-- Stored records start --
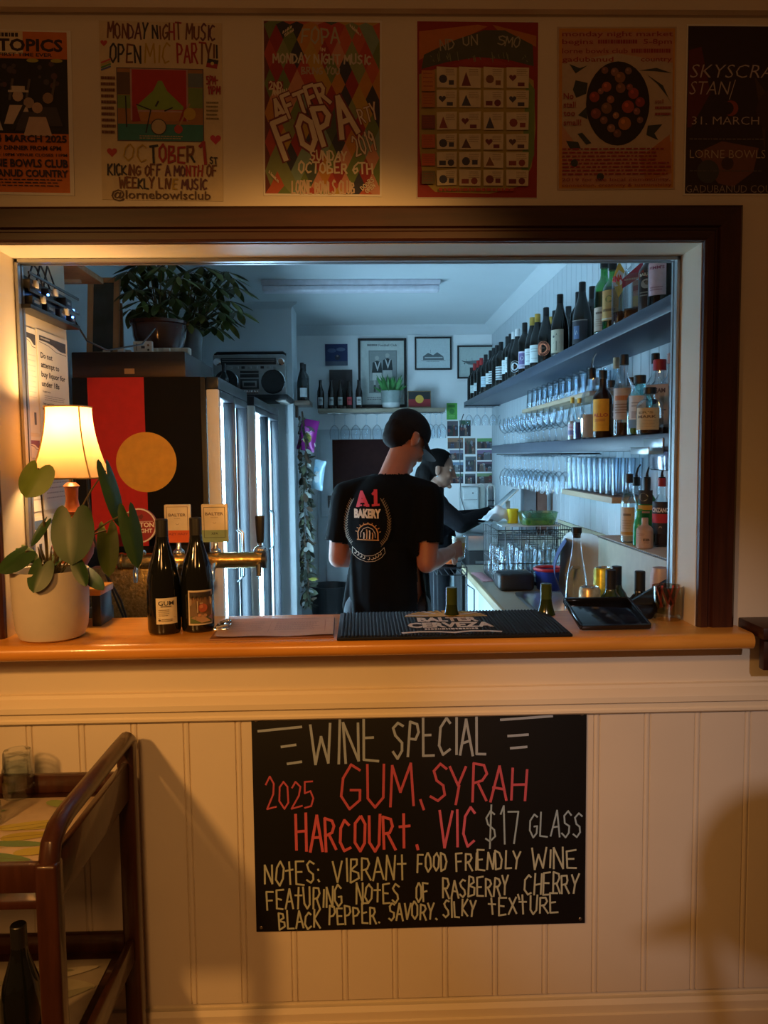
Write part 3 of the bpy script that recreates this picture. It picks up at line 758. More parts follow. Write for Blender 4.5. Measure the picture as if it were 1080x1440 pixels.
cv.hand('2025', U(68), V(331), .135, PKC, .0045, width=.145, rot=tl, seed=33); cv.hand('GUM,', U(292), V(335), .18, PKC, T, width=.25, rot=tl, seed=34); cv.hand('SYRAH', U(562), V(322), .165, PKC, T, width=.29, rot=0, seed=35)
cv.hand('HARCOURt', U(152), V(458), .155, (.62, .11, .15), .0072, width=.345, seed=36); cv.hand('.', U(512), V(452), .16, (.62, .11, .15), .0075, seed=3); cv.hand('VIC', U(585), V(455), .165, (.60, .12, .22), T, width=.11, seed=37)
cv.hand('$17', U(726), V(452), .165, GR2, .0045, width=.105, rot=tl, seed=38); cv.hand('GLASS', U(860), V(430), .115, GR2, .0044, width=.16, rot=-.03, seed=39)
for t, X0, X1, Y, hh, sd in (('NOtES:', 58, 226, 556, .105, 40), ('VIBRANt', 264, 488, 552, .105, 41), ('FOOD', 520, 612, 528, .085, 42), ('FRIENDLY', 638, 836, 528, .088, 43), ('WINE', 872, 1008, 528, .092, 44),
                         ('FEAtURING', 64, 292, 630, .095, 45), ('NOtES', 332, 466, 618, .095, 46), ('OF', 516, 554, 618, .09, 47), ('RASBERRY', 597, 800, 608, .09, 48), (',', 822, 834, 608, .1, 49), ('CHERRY', 846, 1014, 606, .095, 50),
                         ('BLACK', 98, 224, 690, .08, 51), ('PEPPER.', 250, 405, 680, .085, 52), ('SAVORY.', 432, 580, 673, .08, 53), ('SILKY', 597, 698, 666, .08, 54), ('tEXtURE', 735, 952, 664, .082, 55)):
    cv.hand(t, U(X0), V(Y), hh, CRM, .0048, width=(X1 - X0) / 1005, rot=.012, seed=sd)
canvas_on('chalk_writing', cv, r)

# --- tea trolley at the left
TW = wood('trolley_timber', (.032, .0085, .0035), (.064, .019, .0075), rough=.34, stretch=(8, 8, 1), scale=6, coat=.3)
tx, ty0, ty1 = -.597, -.565, -.085          # right hand end frame runs from ty0 (front) to ty1 (by the wall)
r = thing('tea_trolley', 'dark timber tea trolley with a leaf-patterned top, against the panelling', 'trolley', (-.86, -.325, 0))
ox, oy = -.86, -.325
def tp(name, fn, pr=r):
    b = MB(); fn(b); return b.build(name, pr)
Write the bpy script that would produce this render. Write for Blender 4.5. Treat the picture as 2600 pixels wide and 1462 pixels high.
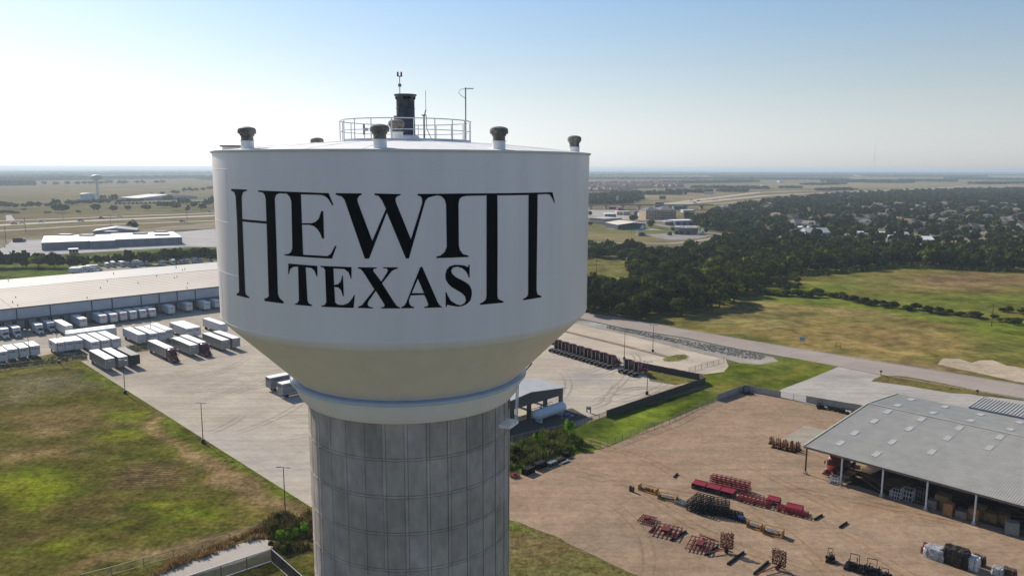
import bpy, bmesh, math, random
import numpy as np
from mathutils import Vector, Matrix, noise
from mathutils.geometry import tessellate_polygon

# ------------------------------------------------------------------ scene, camera, sky, sun
scene = bpy.context.scene
C = scene.collection
for o in list(bpy.data.objects):
    bpy.data.objects.remove(o)
random.seed(7); rng = np.random.default_rng(7)
R = math.radians
FPX, CX, CY = 1964.0, 1300.0, 731.0           # focal length and centre, in pixels of the 2600 px wide photograph
H = 62.0                                       # eye height of the drone above the ground
PITCH, ROLL = math.atan(304.5 / FPX), R(0.2)
fw = np.array([0, math.cos(PITCH), -math.sin(PITCH)])
up0 = np.array([0, math.sin(PITCH), math.cos(PITCH)]); rt0 = np.array([1.0, 0, 0])
rt = rt0 * math.cos(ROLL) + up0 * math.sin(ROLL); up = up0 * math.cos(ROLL) - rt0 * math.sin(ROLL)
cam = bpy.data.cameras.new('camera'); cam.sensor_width = 36; cam.lens = 36 * FPX / 2600
cam.clip_start = 0.5; cam.clip_end = 250000
camo = bpy.data.objects.new('camera', cam); C.objects.link(camo); scene.camera = camo
m = Matrix(((rt[0], up[0], -fw[0], 0), (rt[1], up[1], -fw[1], 0), (rt[2], up[2], -fw[2], H), (0, 0, 0, 1)))
camo.matrix_world = m

SUN_AZ, SUN_EL = -41.5, 32.0
world = bpy.data.worlds.new('World'); scene.world = world; world.use_nodes = True
wn = world.node_tree
sky = wn.nodes.new('ShaderNodeTexSky'); sky.sky_type = 'NISHITA'; sky.sun_disc = False
sky.sun_elevation = R(SUN_EL); sky.sun_rotation = R(SUN_AZ); sky.altitude = 150
sky.air_density = 1.0; sky.dust_density = 0.35; sky.ozone_density = 2.2
# whitish summer haze low in the sky: towards the horizon the sky's own light loses its colour
hs_ = wn.nodes.new('ShaderNodeHueSaturation'); hs_.inputs['Saturation'].default_value = 1.05
wn.links.new(sky.outputs[0], hs_.inputs['Color'])
bw_ = wn.nodes.new('ShaderNodeRGBToBW'); wn.links.new(sky.outputs[0], bw_.inputs[0])
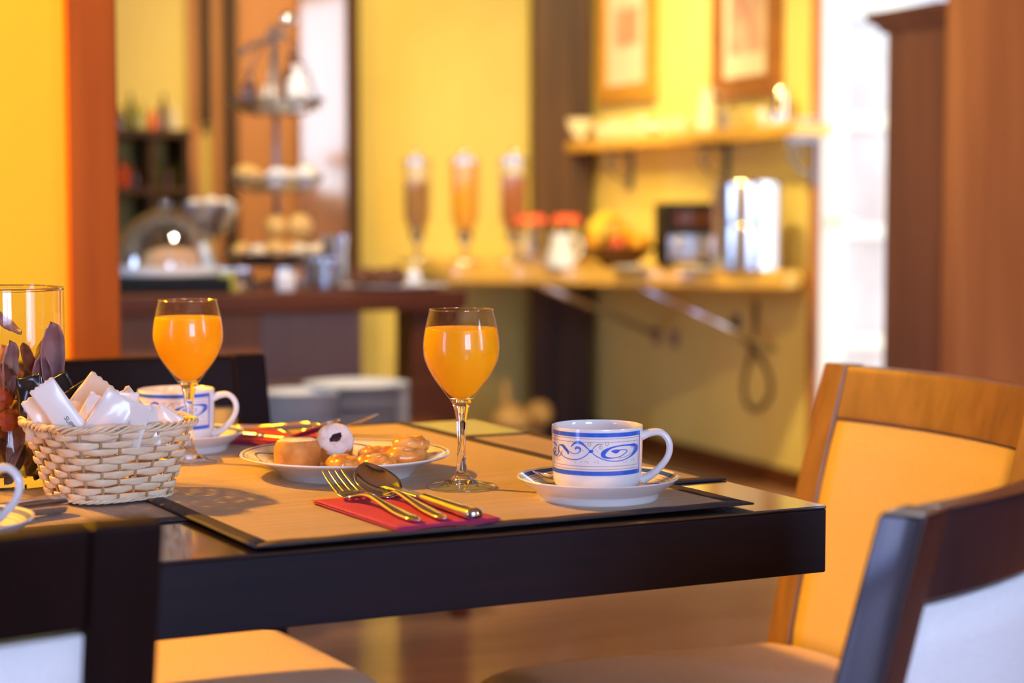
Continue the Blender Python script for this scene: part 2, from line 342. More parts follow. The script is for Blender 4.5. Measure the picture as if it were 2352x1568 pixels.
rbox('wall_right_head', AR, AR+.15, -1.9, -.9, 2.35, 2.6, M['paint_dark'])
rbox('wall_left', AL-.15, AL, .75, 4.15, 0, 2.6, M['paint_dark'])
rbox('wall_left_far', AL-.15, AL, 5.05, BF+.15, 0, 2.6, M['paint_dark'])
rbox('wall_left_far_sill', AL-.15, AL, 4.15, 5.05, 0, .65, M['paint_dark'])
rbox('wall_left_far_head', AL-.15, AL, 4.15, 5.05, 2.2, 2.6, M['paint_dark'])
rbox('wall_left_near', AL-.15, AL, BN, -.05, 0, 2.6, M['paint_dark'])
rbox('wall_left_sill', AL-.15, AL, -.05, .75, 0, .03, M['paint_dark'])
rbox('wall_left_head', AL-.15, AL, -.05, .75, 2.2, 2.6, M['paint_dark'])
rbox('wall_back', AL, -.15, BN-.15, BN, 0, 2.6, M['paint_dark'])
rbox('wall_back_side', 1.25, AR+.15, BN-.15, BN, 0, 2.6, M['paint_dark'])
rbox('wall_back_sill', -.15, 1.25, BN-.15, BN, 0, .55, M['paint_dark'])
rbox('wall_back_head', -.15, 1.25, BN-.15, BN, 2.35, 2.6, M['paint_dark'])
rbox('wall_partition', AL, .455, 3.05, 3.20, 0, 2.6, M['paint_left'])
o = rbox('trim_1', .455, .535, 3.02, 3.22, 0, 2.6, M['casing']); bevel(o, .004)
o = rbox('trim_2', AR-.014, AR, 5.605, 5.665, 0, 2.3, M['pinewood'])
# old post in the corner and its brace
o = struct(link('trim_3', box(-.125, .125, -.12, .12, 0, 2.6), M['postwood'], None, at(1286, 480, 8.28).xy.to_3d(), (0, 0, R(4)))); bevel(o, .012)
rbox('baseboard_right', AR-.015, AR, 5.70, BF, 0, .07, M['barwood'])
# tall windows behind and beside the camera
def sash(name, w, h, loc, rz):
    me = join([box(-w/2, -w/2+.06, -.03, .03, 0, h), box(w/2-.06, w/2, -.03, .03, 0, h), box(-w/2+.06, w/2-.06, -.03, .03, 0, .06), box(-w/2+.06, w/2-.06, -.03, .03, h-.06, h), box(-.03, .03, -.03, .03, .06, h-.06)])
    return struct(link(name, me, M['white_paint'], None, loc, (0, 0, rz)))
sash('window_1', 1.4, 1.8, room(.55, -2.90, .55), RA)
sash('window_2', 1.0, 1.9, room(AR-.08, -1.4, .45), RA+PI/2)

sash('window_4', .9, 1.55, room(AL-.07, 4.6, .65), RA+PI/2)
sash('window_3', .8, 2.17, room(AL-.07, .35, .03), RA+PI/2)

# glazed door standing open outside the doorway, facing the room
dl = struct(bpy.data.objects.new('door_1', None)); COL.objects.link(dl); dl.location = at(1877, 480, 6.75).xy.to_3d(); dl.rotation_euler = (0, 0, R(2))
DW, DH = .62, 2.15
link('door_frame', join([box(0, .10, -.02, .02, .02, DH), box(DW-.10, DW, -.02, .02, .02, DH)]), M['white_paint'], dl)
zs = [.02, .15, .52, .925, 1.32, 1.73, DH-.12]
for z0, h in ((.02, .12), (.50, .055), (.905, .055), (1.30, .055), (1.70, .055), (DH-.12, .12)):
    link('rail', box(.10, DW-.10, -.018, .018, z0, z0+h), M['white_paint'], dl)
M['pane_glass'] = mat('door pane', (.72, .76, .90), (.62, .58, .66), rough=.08, ns=(3, 3, 2.5), spec=.8)  # opaque; daylight and reflections are put into the pane colours
for z0, z1 in ((.14, .50), (.555, .905), (.96, 1.30), (1.355, 1.70), (1.755, DH-.12)):
    link('pane', box(.10, DW-.10, -.004, .004, z0, z1), M['pane_glass'], dl)
hn = link('door_handle', tube([(.05, -.02, .97), (.05, -.06, .97), (.14, -.06, .97)], .009), M['steel_soft'], dl)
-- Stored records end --
## Challenge
Take the line that contains "Continue the Blender", the line that contains "sash('window_3', .8, 2.17, room(AL-.07, .35, .03), RA+PI/2)", and all lines between, and give them again exactly; include no other line.

## Task answer
Continue the Blender Python script for this scene: part 2, from line 342. More parts follow. The script is for Blender 4.5. Measure the picture as if it were 2352x1568 pixels.
rbox('wall_right_head', AR, AR+.15, -1.9, -.9, 2.35, 2.6, M['paint_dark'])
rbox('wall_left', AL-.15, AL, .75, 4.15, 0, 2.6, M['paint_dark'])
rbox('wall_left_far', AL-.15, AL, 5.05, BF+.15, 0, 2.6, M['paint_dark'])
rbox('wall_left_far_sill', AL-.15, AL, 4.15, 5.05, 0, .65, M['paint_dark'])
rbox('wall_left_far_head', AL-.15, AL, 4.15, 5.05, 2.2, 2.6, M['paint_dark'])
rbox('wall_left_near', AL-.15, AL, BN, -.05, 0, 2.6, M['paint_dark'])
rbox('wall_left_sill', AL-.15, AL, -.05, .75, 0, .03, M['paint_dark'])
rbox('wall_left_head', AL-.15, AL, -.05, .75, 2.2, 2.6, M['paint_dark'])
rbox('wall_back', AL, -.15, BN-.15, BN, 0, 2.6, M['paint_dark'])
rbox('wall_back_side', 1.25, AR+.15, BN-.15, BN, 0, 2.6, M['paint_dark'])
rbox('wall_back_sill', -.15, 1.25, BN-.15, BN, 0, .55, M['paint_dark'])
rbox('wall_back_head', -.15, 1.25, BN-.15, BN, 2.35, 2.6, M['paint_dark'])
rbox('wall_partition', AL, .455, 3.05, 3.20, 0, 2.6, M['paint_left'])
o = rbox('trim_1', .455, .535, 3.02, 3.22, 0, 2.6, M['casing']); bevel(o, .004)
o = rbox('trim_2', AR-.014, AR, 5.605, 5.665, 0, 2.3, M['pinewood'])
# old post in the corner and its brace
o = struct(link('trim_3', box(-.125, .125, -.12, .12, 0, 2.6), M['postwood'], None, at(1286, 480, 8.28).xy.to_3d(), (0, 0, R(4)))); bevel(o, .012)
rbox('baseboard_right', AR-.015, AR, 5.70, BF, 0, .07, M['barwood'])
# tall windows behind and beside the camera
def sash(name, w, h, loc, rz):
    me = join([box(-w/2, -w/2+.06, -.03, .03, 0, h), box(w/2-.06, w/2, -.03, .03, 0, h), box(-w/2+.06, w/2-.06, -.03, .03, 0, .06), box(-w/2+.06, w/2-.06, -.03, .03, h-.06, h), box(-.03, .03, -.03, .03, .06, h-.06)])
    return struct(link(name, me, M['white_paint'], None, loc, (0, 0, rz)))
sash('window_1', 1.4, 1.8, room(.55, -2.90, .55), RA)
sash('window_2', 1.0, 1.9, room(AR-.08, -1.4, .45), RA+PI/2)

sash('window_4', .9, 1.55, room(AL-.07, 4.6, .65), RA+PI/2)
sash('window_3', .8, 2.17, room(AL-.07, .35, .03), RA+PI/2)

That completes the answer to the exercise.